### Problem to work on
Nothing after the line with "mb.build('snow_cap', M['roof_snow'], c)" belongs in the copy; extract the lines below from the top through that line, pictures left out.
=== Data block ===
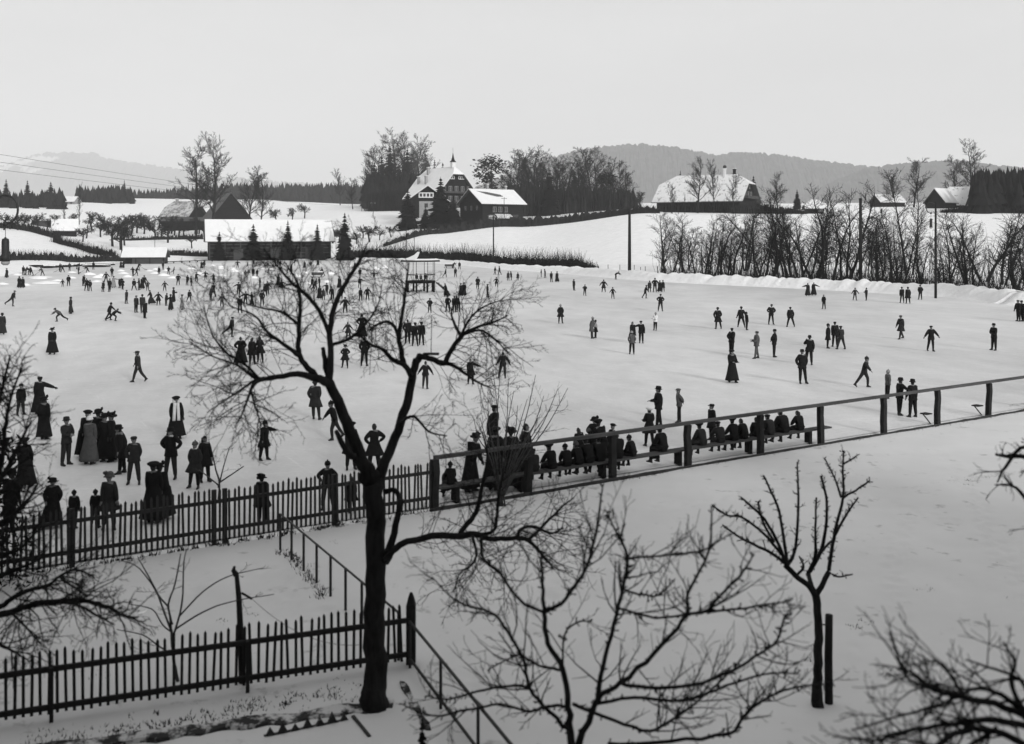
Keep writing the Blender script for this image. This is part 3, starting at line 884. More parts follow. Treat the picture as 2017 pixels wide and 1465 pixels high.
def window(e, face, u, z, w, h, W, D, frame='white_paint', panes=2):
    """a framed window on the local wall: face f(ront) b(ack) l(eft) r(ight)"""
    t = 0.06
    def P(a, dep, zz):
        if face == 'f': return (a, -D / 2 - dep, zz)
        if face == 'b': return (-a, D / 2 + dep, zz)
        if face == 'l': return (-W / 2 - dep, -a, zz)
        return (W / 2 + dep, a, zz)
    def bx(mb, a0, a1, z0, z1, d0, d1):
        c = [P(a, dep, zz) for dep in (d0, d1) for a, zz in ((a0, z0), (a1, z0), (a1, z1), (a0, z1))]
        mb.add(c, [(3, 2, 1, 0), (4, 5, 6, 7), (0, 1, 5, 4), (1, 2, 6, 5), (2, 3, 7, 6), (3, 0, 4, 7)])
    mb = MB()
    fr = max(.09, w * .07)
    bx(mb, u - w / 2, u + w / 2, z, z + fr, -.02, t)
    bx(mb, u - w / 2, u + w / 2, z + h - fr, z + h, -.02, t)
    for i in range(panes + 1):
        a = u - w / 2 + (w - fr) * i / panes
        bx(mb, a, a + fr, z + fr, z + h - fr, -.02, t)
    f = mb.build('window', M[frame], e)
    for i in range(panes):
        mb = MB()
        a = u - w / 2 + (w - fr) * i / panes + fr
        bx(mb, a, a + (w - fr) / panes - fr, z + fr, z + h - fr, -.02, .02)
        mb.build('pane', M['glass'], f)
    return f

def part_box(e, name, c, size, m, rz=0.0):
    mb = MB()
    mb.box(c, size, rz)
    return mb.build(name, M[m], e)

def chimney(e, x, y, z0, h, w=.8, m='plaster'):
    mb = MB()
    mb.box((x, y, z0 + h / 2), (w, w, h))
    mb.box((x, y, z0 + h - .12), (w + .25, w + .25, .2))
    c = mb.build('chimney', M[m], e)
    mb = MB()
    mb.box((x, y, z0 + h + .1), (w + .2, w + .2, .2))
    mb.build('snow_cap', M['roof_snow'], c)

R_ = math.radians
hk = 1.0
def site(px, d, row):
    dn = solve_d(px, row)
    return far_pt(px, dn), dn / d
# long barn behind the pond
p, hk = site(530, 298, 511)
barn = house('long_barn', 'long low timber barn with a bright snow roof at the back of the pond', p, R_(18), 34.0, 13, 6.0, 11.2, 1.1, wall='wood_dark', snow=.3, cat='barn')
for i, x in enumerate(np.linspace(-16.8, 16.8, 9)):
    part_box(barn, 'wall_post', (float(x), -6.62, 2.9), (.3, .22, 5.8), 'wood_mid')
for x in (-9, 1.5, 11): part_box(barn, 'door', (x, -6.57, 1.6), (2.6, .12, 3.2), 'wood_mid')
for z in (1.0, 2.0, 3.4, 4.4, 5.2): part_box(barn, 'wall_plank', (0, -6.54, z), (33.8, .06, .22), 'wood_mid')
# low shed on the left shore
p = far_pt(287, 253); p.z = 0; hk = 1.0
shed = house('boat_shed', 'small open shed under a thick snow roof on the pond shore', p, R_(9), 9.6, 5.4, 1.9, 3.75, .5, wall='wood_mid', snow=.22, cat='shed')
part_box(shed, 'opening', (-3.6, -2.72, .85), (1.8, .1, 1.6), 'wood_dark')
for x in (-4.7, -1.8, 1.5, 4.7): part_box(shed, 'corner_post', (x, -2.78, .9), (.16, .16, 1.8), 'wood_dark')
# big chalet with a spire
p, hk = site(868, 405, 432)
ch = house('chalet', 'large dark chalet with steep snow roof, carved gable and little spire', p, R_(-54), 23, 17, 9.8, 20.0, 1.6, zh=17.0, hip=3.0, snow=.3)
for v in (-1, 1): window(ch, 'r', v * 2.2, 15.3, 2.6, 1.3, 23, 17, panes=3)
for zz, n in ((10.6, 5), (6.8, 5), (3.0, 5)):
    for k in range(n): window(ch, 'r', (k - 2) * 2.8, zz, 1.5, 2.0, 23, 17, 'plaster')
part_box(ch, 'balcony', (12.2, 0, 10.2), (1.4, 15.5, .8), 'wood_mid')
part_box(ch, 'balcony', (12.2, 0, 6.3), (1.4, 15.5, .8), 'wood_mid')
for k in range(5): window(ch, 'f', -8 + 4 * k, 5.6, 1.5, 1.9, 23, 17, 'plaster')
mb = MB()
mb.box((9.0, 0, 21.0), (1.5, 1.5, 2.2))
sp = mb.build('turret', M['white_paint'], ch)
mb = MB()
mb.loft([[(9.0 + r * math.cos(a), r * math.sin(a), z) for a in np.linspace(.39, .39 + 2 * math.pi, 9)[:-1]] for r, z in ((1.35, 22.1), (.75, 22.7), (.4, 23.8), (.08, 25.6))])
mb.build('spire', M['wood_dark'], sp)
mb = MB(); mb.tube([(9, 0, 25.5), (9, 0, 27.6)], .05, 5); mb.build('finial', M['iron'], sp)
chimney(ch, -6, -2.0, 17.6, 3.0, 1.0); chimney(ch, -2.5, -5.2, 13.8, 3.2, .9); chimney(ch, -8.5, -5.0, 14, 3.0, .9)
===
### Task result
Keep writing the Blender script for this image. This is part 3, starting at line 884. More parts follow. Treat the picture as 2017 pixels wide and 1465 pixels high.
def window(e, face, u, z, w, h, W, D, frame='white_paint', panes=2):
    """a framed window on the local wall: face f(ront) b(ack) l(eft) r(ight)"""
    t = 0.06
    def P(a, dep, zz):
        if face == 'f': return (a, -D / 2 - dep, zz)
        if face == 'b': return (-a, D / 2 + dep, zz)
        if face == 'l': return (-W / 2 - dep, -a, zz)
        return (W / 2 + dep, a, zz)
    def bx(mb, a0, a1, z0, z1, d0, d1):
        c = [P(a, dep, zz) for dep in (d0, d1) for a, zz in ((a0, z0), (a1, z0), (a1, z1), (a0, z1))]
        mb.add(c, [(3, 2, 1, 0), (4, 5, 6, 7), (0, 1, 5, 4), (1, 2, 6, 5), (2, 3, 7, 6), (3, 0, 4, 7)])
    mb = MB()
    fr = max(.09, w * .07)
    bx(mb, u - w / 2, u + w / 2, z, z + fr, -.02, t)
    bx(mb, u - w / 2, u + w / 2, z + h - fr, z + h, -.02, t)
    for i in range(panes + 1):
        a = u - w / 2 + (w - fr) * i / panes
        bx(mb, a, a + fr, z + fr, z + h - fr, -.02, t)
    f = mb.build('window', M[frame], e)
    for i in range(panes):
        mb = MB()
        a = u - w / 2 + (w - fr) * i / panes + fr
        bx(mb, a, a + (w - fr) / panes - fr, z + fr, z + h - fr, -.02, .02)
        mb.build('pane', M['glass'], f)
    return f

def part_box(e, name, c, size, m, rz=0.0):
    mb = MB()
    mb.box(c, size, rz)
    return mb.build(name, M[m], e)

def chimney(e, x, y, z0, h, w=.8, m='plaster'):
    mb = MB()
    mb.box((x, y, z0 + h / 2), (w, w, h))
    mb.box((x, y, z0 + h - .12), (w + .25, w + .25, .2))
    c = mb.build('chimney', M[m], e)
    mb = MB()
    mb.box((x, y, z0 + h + .1), (w + .2, w + .2, .2))
    mb.build('snow_cap', M['roof_snow'], c)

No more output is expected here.